→ **To be done**
Please quote the material exactly, every line of it.

Extracted records
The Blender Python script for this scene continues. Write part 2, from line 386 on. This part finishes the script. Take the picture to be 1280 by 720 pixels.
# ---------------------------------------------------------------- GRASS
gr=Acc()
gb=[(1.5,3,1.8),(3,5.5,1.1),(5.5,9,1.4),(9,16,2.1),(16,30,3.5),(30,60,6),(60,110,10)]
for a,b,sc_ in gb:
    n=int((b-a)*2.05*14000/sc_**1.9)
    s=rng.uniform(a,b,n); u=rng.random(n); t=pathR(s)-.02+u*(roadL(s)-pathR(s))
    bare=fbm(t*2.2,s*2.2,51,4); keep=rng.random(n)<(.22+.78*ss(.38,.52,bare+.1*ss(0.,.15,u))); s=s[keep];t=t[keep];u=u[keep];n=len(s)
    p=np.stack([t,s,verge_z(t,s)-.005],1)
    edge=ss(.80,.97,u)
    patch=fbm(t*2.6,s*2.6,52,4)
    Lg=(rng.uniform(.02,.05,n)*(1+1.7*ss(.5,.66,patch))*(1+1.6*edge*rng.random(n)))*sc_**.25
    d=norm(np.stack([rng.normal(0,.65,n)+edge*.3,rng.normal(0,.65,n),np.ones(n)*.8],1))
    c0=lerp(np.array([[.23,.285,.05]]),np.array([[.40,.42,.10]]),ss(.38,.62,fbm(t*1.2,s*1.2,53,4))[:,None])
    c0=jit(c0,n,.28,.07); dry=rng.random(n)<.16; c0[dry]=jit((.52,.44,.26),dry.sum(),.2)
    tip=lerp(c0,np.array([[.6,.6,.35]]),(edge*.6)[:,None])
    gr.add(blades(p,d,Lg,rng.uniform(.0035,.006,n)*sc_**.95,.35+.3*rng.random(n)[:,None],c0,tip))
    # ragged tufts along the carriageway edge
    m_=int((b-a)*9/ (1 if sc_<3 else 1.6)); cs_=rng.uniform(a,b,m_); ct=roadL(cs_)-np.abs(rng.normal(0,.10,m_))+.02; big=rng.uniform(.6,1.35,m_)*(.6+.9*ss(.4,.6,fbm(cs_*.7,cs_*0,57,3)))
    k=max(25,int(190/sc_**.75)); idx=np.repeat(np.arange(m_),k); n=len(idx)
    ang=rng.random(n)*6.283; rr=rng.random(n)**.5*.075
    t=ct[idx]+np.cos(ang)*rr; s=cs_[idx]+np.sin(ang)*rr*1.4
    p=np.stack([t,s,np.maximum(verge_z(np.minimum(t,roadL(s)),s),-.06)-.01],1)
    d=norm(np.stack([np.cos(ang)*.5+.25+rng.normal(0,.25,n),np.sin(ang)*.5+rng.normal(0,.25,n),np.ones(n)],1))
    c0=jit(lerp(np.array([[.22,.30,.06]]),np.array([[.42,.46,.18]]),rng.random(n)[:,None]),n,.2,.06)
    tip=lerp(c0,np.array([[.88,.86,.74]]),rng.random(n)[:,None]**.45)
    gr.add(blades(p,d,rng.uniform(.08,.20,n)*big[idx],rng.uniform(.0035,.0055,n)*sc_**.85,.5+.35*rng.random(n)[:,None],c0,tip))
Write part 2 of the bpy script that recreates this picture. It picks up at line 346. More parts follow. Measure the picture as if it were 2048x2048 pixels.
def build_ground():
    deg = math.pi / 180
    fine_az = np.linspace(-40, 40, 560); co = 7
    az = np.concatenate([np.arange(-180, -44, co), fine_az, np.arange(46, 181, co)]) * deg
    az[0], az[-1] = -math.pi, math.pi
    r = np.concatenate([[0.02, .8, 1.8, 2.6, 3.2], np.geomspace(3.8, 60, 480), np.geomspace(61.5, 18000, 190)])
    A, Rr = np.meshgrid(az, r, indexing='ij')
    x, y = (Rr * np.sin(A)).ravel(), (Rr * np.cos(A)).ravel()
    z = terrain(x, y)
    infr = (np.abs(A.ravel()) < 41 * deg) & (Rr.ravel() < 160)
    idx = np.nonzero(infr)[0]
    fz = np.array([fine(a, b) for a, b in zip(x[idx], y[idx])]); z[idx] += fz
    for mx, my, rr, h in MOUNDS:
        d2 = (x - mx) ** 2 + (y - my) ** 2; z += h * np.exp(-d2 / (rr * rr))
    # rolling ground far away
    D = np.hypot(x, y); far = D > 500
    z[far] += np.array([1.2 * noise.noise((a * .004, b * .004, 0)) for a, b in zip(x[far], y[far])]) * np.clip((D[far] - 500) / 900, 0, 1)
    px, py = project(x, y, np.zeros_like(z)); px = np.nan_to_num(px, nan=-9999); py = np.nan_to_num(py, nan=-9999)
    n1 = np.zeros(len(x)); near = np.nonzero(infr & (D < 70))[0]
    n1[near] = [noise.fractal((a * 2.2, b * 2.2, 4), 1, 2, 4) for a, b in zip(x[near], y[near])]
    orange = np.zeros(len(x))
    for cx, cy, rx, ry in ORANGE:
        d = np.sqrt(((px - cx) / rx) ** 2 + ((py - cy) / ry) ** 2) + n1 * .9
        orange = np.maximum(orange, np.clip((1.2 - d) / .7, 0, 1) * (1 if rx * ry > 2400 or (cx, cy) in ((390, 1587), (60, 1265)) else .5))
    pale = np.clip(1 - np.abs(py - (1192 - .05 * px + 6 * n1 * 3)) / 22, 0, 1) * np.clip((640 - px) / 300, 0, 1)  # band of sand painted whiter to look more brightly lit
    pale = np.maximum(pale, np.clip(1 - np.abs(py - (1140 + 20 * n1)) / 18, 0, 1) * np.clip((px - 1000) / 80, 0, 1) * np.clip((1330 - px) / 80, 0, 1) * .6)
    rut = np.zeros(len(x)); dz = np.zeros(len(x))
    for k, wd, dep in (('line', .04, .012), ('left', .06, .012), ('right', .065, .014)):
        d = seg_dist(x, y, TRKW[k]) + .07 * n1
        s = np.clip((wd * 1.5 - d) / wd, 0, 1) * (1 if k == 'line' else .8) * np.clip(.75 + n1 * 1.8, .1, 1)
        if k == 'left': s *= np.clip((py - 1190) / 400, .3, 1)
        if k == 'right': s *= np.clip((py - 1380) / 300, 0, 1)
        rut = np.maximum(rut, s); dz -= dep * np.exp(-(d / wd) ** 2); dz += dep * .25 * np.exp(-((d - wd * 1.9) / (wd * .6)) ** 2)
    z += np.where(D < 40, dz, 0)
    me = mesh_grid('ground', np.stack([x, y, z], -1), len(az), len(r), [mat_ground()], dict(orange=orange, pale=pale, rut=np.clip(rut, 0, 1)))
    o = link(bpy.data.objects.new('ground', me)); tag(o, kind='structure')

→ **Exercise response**
The Blender Python script for this scene continues. Write part 2, from line 386 on. This part finishes the script. Take the picture to be 1280 by 720 pixels.
# ---------------------------------------------------------------- GRASS
gr=Acc()
gb=[(1.5,3,1.8),(3,5.5,1.1),(5.5,9,1.4),(9,16,2.1),(16,30,3.5),(30,60,6),(60,110,10)]
for a,b,sc_ in gb:
    n=int((b-a)*2.05*14000/sc_**1.9)
    s=rng.uniform(a,b,n); u=rng.random(n); t=pathR(s)-.02+u*(roadL(s)-pathR(s))
    bare=fbm(t*2.2,s*2.2,51,4); keep=rng.random(n)<(.22+.78*ss(.38,.52,bare+.1*ss(0.,.15,u))); s=s[keep];t=t[keep];u=u[keep];n=len(s)
    p=np.stack([t,s,verge_z(t,s)-.005],1)
    edge=ss(.80,.97,u)
    patch=fbm(t*2.6,s*2.6,52,4)
    Lg=(rng.uniform(.02,.05,n)*(1+1.7*ss(.5,.66,patch))*(1+1.6*edge*rng.random(n)))*sc_**.25
    d=norm(np.stack([rng.normal(0,.65,n)+edge*.3,rng.normal(0,.65,n),np.ones(n)*.8],1))
    c0=lerp(np.array([[.23,.285,.05]]),np.array([[.40,.42,.10]]),ss(.38,.62,fbm(t*1.2,s*1.2,53,4))[:,None])
    c0=jit(c0,n,.28,.07); dry=rng.random(n)<.16; c0[dry]=jit((.52,.44,.26),dry.sum(),.2)
    tip=lerp(c0,np.array([[.6,.6,.35]]),(edge*.6)[:,None])
    gr.add(blades(p,d,Lg,rng.uniform(.0035,.006,n)*sc_**.95,.35+.3*rng.random(n)[:,None],c0,tip))
    # ragged tufts along the carriageway edge
    m_=int((b-a)*9/ (1 if sc_<3 else 1.6)); cs_=rng.uniform(a,b,m_); ct=roadL(cs_)-np.abs(rng.normal(0,.10,m_))+.02; big=rng.uniform(.6,1.35,m_)*(.6+.9*ss(.4,.6,fbm(cs_*.7,cs_*0,57,3)))
    k=max(25,int(190/sc_**.75)); idx=np.repeat(np.arange(m_),k); n=len(idx)
    ang=rng.random(n)*6.283; rr=rng.random(n)**.5*.075
    t=ct[idx]+np.cos(ang)*rr; s=cs_[idx]+np.sin(ang)*rr*1.4
    p=np.stack([t,s,np.maximum(verge_z(np.minimum(t,roadL(s)),s),-.06)-.01],1)
    d=norm(np.stack([np.cos(ang)*.5+.25+rng.normal(0,.25,n),np.sin(ang)*.5+rng.normal(0,.25,n),np.ones(n)],1))
    c0=jit(lerp(np.array([[.22,.30,.06]]),np.array([[.42,.46,.18]]),rng.random(n)[:,None]),n,.2,.06)
    tip=lerp(c0,np.array([[.88,.86,.74]]),rng.random(n)[:,None]**.45)
    gr.add(blades(p,d,rng.uniform(.08,.20,n)*big[idx],rng.uniform(.0035,.0055,n)*sc_**.85,.5+.35*rng.random(n)[:,None],c0,tip))
Write part 2 of the bpy script that recreates this picture. It picks up at line 346. More parts follow. Measure the picture as if it were 2048x2048 pixels.
def build_ground():
    deg = math.pi / 180
    fine_az = np.linspace(-40, 40, 560); co = 7
    az = np.concatenate([np.arange(-180, -44, co), fine_az, np.arange(46, 181, co)]) * deg
    az[0], az[-1] = -math.pi, math.pi
    r = np.concatenate([[0.02, .8, 1.8, 2.6, 3.2], np.geomspace(3.8, 60, 480), np.geomspace(61.5, 18000, 190)])
    A, Rr = np.meshgrid(az, r, indexing='ij')
    x, y = (Rr * np.sin(A)).ravel(), (Rr * np.cos(A)).ravel()
    z = terrain(x, y)
    infr = (np.abs(A.ravel()) < 41 * deg) & (Rr.ravel() < 160)
    idx = np.nonzero(infr)[0]
    fz = np.array([fine(a, b) for a, b in zip(x[idx], y[idx])]); z[idx] += fz
    for mx, my, rr, h in MOUNDS:
        d2 = (x - mx) ** 2 + (y - my) ** 2; z += h * np.exp(-d2 / (rr * rr))
    # rolling ground far away
    D = np.hypot(x, y); far = D > 500
    z[far] += np.array([1.2 * noise.noise((a * .004, b * .004, 0)) for a, b in zip(x[far], y[far])]) * np.clip((D[far] - 500) / 900, 0, 1)
    px, py = project(x, y, np.zeros_like(z)); px = np.nan_to_num(px, nan=-9999); py = np.nan_to_num(py, nan=-9999)
    n1 = np.zeros(len(x)); near = np.nonzero(infr & (D < 70))[0]
    n1[near] = [noise.fractal((a * 2.2, b * 2.2, 4), 1, 2, 4) for a, b in zip(x[near], y[near])]
    orange = np.zeros(len(x))
    for cx, cy, rx, ry in ORANGE:
        d = np.sqrt(((px - cx) / rx) ** 2 + ((py - cy) / ry) ** 2) + n1 * .9
        orange = np.maximum(orange, np.clip((1.2 - d) / .7, 0, 1) * (1 if rx * ry > 2400 or (cx, cy) in ((390, 1587), (60, 1265)) else .5))
    pale = np.clip(1 - np.abs(py - (1192 - .05 * px + 6 * n1 * 3)) / 22, 0, 1) * np.clip((640 - px) / 300, 0, 1)  # band of sand painted whiter to look more brightly lit
    pale = np.maximum(pale, np.clip(1 - np.abs(py - (1140 + 20 * n1)) / 18, 0, 1) * np.clip((px - 1000) / 80, 0, 1) * np.clip((1330 - px) / 80, 0, 1) * .6)
    rut = np.zeros(len(x)); dz = np.zeros(len(x))
    for k, wd, dep in (('line', .04, .012), ('left', .06, .012), ('right', .065, .014)):
        d = seg_dist(x, y, TRKW[k]) + .07 * n1
        s = np.clip((wd * 1.5 - d) / wd, 0, 1) * (1 if k == 'line' else .8) * np.clip(.75 + n1 * 1.8, .1, 1)
        if k == 'left': s *= np.clip((py - 1190) / 400, .3, 1)
        if k == 'right': s *= np.clip((py - 1380) / 300, 0, 1)
        rut = np.maximum(rut, s); dz -= dep * np.exp(-(d / wd) ** 2); dz += dep * .25 * np.exp(-((d - wd * 1.9) / (wd * .6)) ** 2)
    z += np.where(D < 40, dz, 0)
    me = mesh_grid('ground', np.stack([x, y, z], -1), len(az), len(r), [mat_ground()], dict(orange=orange, pale=pale, rut=np.clip(rut, 0, 1)))
    o = link(bpy.data.objects.new('ground', me)); tag(o, kind='structure')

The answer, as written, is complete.